Sunday, March 22, 2009

Fasces As A Symbol of Roman Power and Authority

The word fasces comes from the Latin word fascis which means bundle. The fasces was a bundle of white birch rods tied with a red ribbon to form a cylinder. Protruding from the side of the bundle was an axe head. The bundle symbolized unity, the axe power, and the red ribbon careful restraint of that power.

During the period of the Republic, fasces were carried by a group of lictors, who accompanied all public officials granted imperium (power of life and death). Included in this group were Praetors, Consuls, Dictators, and Masters of the Horse. The Axe head was not part of the fasces when it was carried through Rome, indicating that only the assembles had power of life or death within the city.

The fasces were probably adopted from the Etruscans, based on the discovery of an ancient Etruscan Fasces in recent times. That fasces featured a two-headed axe which was a common military weapon during the time of the Etruscan civilization.

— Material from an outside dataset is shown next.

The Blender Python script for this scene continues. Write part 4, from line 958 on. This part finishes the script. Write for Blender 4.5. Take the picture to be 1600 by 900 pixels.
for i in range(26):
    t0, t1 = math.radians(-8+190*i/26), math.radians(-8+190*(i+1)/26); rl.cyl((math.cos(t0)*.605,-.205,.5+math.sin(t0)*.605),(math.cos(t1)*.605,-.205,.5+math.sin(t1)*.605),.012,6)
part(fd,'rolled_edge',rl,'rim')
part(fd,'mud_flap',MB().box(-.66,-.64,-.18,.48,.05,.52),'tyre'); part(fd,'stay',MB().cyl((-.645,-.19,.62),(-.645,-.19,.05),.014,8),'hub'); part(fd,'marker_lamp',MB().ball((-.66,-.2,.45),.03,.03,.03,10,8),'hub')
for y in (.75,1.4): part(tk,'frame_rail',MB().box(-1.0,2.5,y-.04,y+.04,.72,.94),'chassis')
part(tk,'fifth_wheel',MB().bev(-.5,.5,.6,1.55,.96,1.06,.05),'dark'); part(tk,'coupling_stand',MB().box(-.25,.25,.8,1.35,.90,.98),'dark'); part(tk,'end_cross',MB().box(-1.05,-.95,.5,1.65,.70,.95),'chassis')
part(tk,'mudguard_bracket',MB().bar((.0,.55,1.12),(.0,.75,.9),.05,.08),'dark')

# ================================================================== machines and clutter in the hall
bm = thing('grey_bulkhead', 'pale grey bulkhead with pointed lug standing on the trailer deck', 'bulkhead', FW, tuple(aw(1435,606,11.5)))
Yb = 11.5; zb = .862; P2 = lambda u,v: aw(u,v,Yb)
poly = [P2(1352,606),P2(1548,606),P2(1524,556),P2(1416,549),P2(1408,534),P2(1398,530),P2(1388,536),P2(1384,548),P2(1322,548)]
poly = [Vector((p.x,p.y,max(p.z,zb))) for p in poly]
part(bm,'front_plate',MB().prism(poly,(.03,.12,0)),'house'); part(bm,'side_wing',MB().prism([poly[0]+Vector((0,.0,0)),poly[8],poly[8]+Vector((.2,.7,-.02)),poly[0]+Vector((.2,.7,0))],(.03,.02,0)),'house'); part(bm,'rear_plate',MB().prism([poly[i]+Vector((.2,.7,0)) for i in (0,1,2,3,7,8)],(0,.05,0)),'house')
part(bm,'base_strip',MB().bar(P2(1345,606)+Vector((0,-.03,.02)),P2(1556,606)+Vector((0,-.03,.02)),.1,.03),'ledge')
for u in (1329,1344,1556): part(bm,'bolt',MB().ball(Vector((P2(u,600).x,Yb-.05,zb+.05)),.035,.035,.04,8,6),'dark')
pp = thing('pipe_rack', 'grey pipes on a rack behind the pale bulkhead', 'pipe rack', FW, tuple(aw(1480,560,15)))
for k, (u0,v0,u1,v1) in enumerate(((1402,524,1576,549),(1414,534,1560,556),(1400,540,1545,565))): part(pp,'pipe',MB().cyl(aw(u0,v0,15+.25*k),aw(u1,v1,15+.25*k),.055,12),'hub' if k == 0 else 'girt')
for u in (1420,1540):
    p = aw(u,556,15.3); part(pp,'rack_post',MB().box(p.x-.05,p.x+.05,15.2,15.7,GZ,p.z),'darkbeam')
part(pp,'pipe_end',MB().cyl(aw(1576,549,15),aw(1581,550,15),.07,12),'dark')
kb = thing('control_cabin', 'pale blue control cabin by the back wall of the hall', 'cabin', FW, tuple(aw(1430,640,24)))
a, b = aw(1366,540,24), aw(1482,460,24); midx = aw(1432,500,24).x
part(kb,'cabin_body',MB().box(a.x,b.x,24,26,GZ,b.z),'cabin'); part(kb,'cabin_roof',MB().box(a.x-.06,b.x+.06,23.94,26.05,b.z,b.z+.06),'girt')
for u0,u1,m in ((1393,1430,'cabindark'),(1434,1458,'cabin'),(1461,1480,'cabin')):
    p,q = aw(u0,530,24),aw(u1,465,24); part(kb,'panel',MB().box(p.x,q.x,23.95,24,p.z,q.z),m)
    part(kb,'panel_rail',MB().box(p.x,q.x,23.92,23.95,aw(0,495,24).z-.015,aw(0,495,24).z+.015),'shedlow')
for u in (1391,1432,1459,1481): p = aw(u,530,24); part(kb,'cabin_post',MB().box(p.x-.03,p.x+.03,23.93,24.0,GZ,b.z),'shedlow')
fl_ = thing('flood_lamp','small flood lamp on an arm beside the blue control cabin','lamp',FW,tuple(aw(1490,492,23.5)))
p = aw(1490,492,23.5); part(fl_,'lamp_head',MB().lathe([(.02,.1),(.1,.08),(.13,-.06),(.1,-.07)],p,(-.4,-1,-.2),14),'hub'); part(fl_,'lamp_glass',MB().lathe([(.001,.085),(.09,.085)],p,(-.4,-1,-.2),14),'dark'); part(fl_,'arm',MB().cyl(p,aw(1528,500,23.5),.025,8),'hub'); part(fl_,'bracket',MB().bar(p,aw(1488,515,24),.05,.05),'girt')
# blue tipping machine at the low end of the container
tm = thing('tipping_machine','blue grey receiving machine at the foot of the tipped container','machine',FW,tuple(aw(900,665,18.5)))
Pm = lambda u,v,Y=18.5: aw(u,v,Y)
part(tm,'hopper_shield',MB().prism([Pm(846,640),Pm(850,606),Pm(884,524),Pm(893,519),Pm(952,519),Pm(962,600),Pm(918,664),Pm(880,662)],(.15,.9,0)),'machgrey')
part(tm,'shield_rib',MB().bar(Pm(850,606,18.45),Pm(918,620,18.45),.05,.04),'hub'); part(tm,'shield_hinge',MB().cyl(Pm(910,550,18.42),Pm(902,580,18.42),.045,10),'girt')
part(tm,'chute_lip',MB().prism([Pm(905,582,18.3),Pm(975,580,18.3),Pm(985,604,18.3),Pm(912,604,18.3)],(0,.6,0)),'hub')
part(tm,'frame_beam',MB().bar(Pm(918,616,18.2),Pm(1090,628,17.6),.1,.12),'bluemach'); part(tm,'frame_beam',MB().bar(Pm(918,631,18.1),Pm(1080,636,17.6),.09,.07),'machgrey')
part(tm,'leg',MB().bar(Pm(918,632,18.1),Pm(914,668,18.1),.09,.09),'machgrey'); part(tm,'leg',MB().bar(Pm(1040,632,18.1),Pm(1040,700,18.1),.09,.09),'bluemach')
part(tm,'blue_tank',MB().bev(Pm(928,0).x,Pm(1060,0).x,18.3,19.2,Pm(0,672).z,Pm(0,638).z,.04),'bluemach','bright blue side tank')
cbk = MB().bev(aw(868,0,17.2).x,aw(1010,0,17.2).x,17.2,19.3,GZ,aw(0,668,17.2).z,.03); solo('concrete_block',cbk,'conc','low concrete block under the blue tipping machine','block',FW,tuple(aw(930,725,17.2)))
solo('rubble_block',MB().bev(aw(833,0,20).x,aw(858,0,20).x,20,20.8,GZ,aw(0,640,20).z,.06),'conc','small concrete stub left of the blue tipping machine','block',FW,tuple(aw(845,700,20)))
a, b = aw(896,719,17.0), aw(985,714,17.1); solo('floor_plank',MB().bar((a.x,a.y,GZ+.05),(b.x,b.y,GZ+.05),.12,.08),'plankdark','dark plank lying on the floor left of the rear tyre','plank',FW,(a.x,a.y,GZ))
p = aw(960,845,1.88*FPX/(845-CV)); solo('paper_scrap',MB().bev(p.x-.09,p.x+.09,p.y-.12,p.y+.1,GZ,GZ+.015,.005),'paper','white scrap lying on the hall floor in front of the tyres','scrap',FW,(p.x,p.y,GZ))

Fasces were also adopted by the United States as an important symbol of power. They are displayed in the House of Representatives, Oval Office (no axe), on the Seal of the United States, on the Supreme Court Building, and under the hands of Lincoln in his memorial (no axe).

The Fasces were used as a party symbol by Mussolini during his reign as Italian dictator.


Anonymous said...

that symbol has no business in our house of representatives... in LBJ's autobiographical work there is a photo of LBJ giving his first state of the union address and there is only one fasces installed behind the

Anonymous said...

The angle of that picture only show's one, but if you look at other photos, you'll see there are two, like there's always been.